Of course my first question to my doctor was if I could still run, due to the pregnancy. She told me that I could keep running, but (and this is a big one) I have to keep my heartrate below 140 bpm. Seriously? So, I said okay I can live with that. I can still run, no big deal. Mr. Jeep wanted to know for how long I could keep running. I think he was a little worried that the crazies that are usually kept away by my running would start creeping back into our lives, as was I. The doctor told me that I can keep running until it is no longer comfortable. GREAT! was the response from both of us. Great, until you actually get out there.

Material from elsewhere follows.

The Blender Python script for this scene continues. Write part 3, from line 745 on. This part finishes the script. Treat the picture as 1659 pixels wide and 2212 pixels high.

So the day after she gave me the go ahead, I headed out for my run. I set my Garmin up so that it would beep at me when I got above 140 bpm. I soon realized a few things on that run. One, I don't know my Garmin as well as I should. I won't bore you with all the technical details, but I didn't have the right thing set and it beeped at me the entire time I was on my run. I thought I was going to lose my f--ing mind. The other thing I realized is that I have to run really slow to keep my heartrate at 140 bpm or below. I really felt like people who were watching me thought this was the first time I ever ran. It took me about 10 minutes longer to do the route that I ran. I kept reminding myself that this is not just for me anymore and that I have to think of the other person inside of me and do what's best for him/her.

I haven't been running as much as I would like. I haven't been sleeping well and can't get up at 5 am to do my normal run. And by the time I get home from work, there's way too many other things to take care of and worry about. Plus, I've been exhausted. This week I have felt like I've gotten some of my energy back, a little. So my goal is to get back on track, or at least the track I should be on right now.
It's very hard for a competitive person to change her thinking, but I'm trying.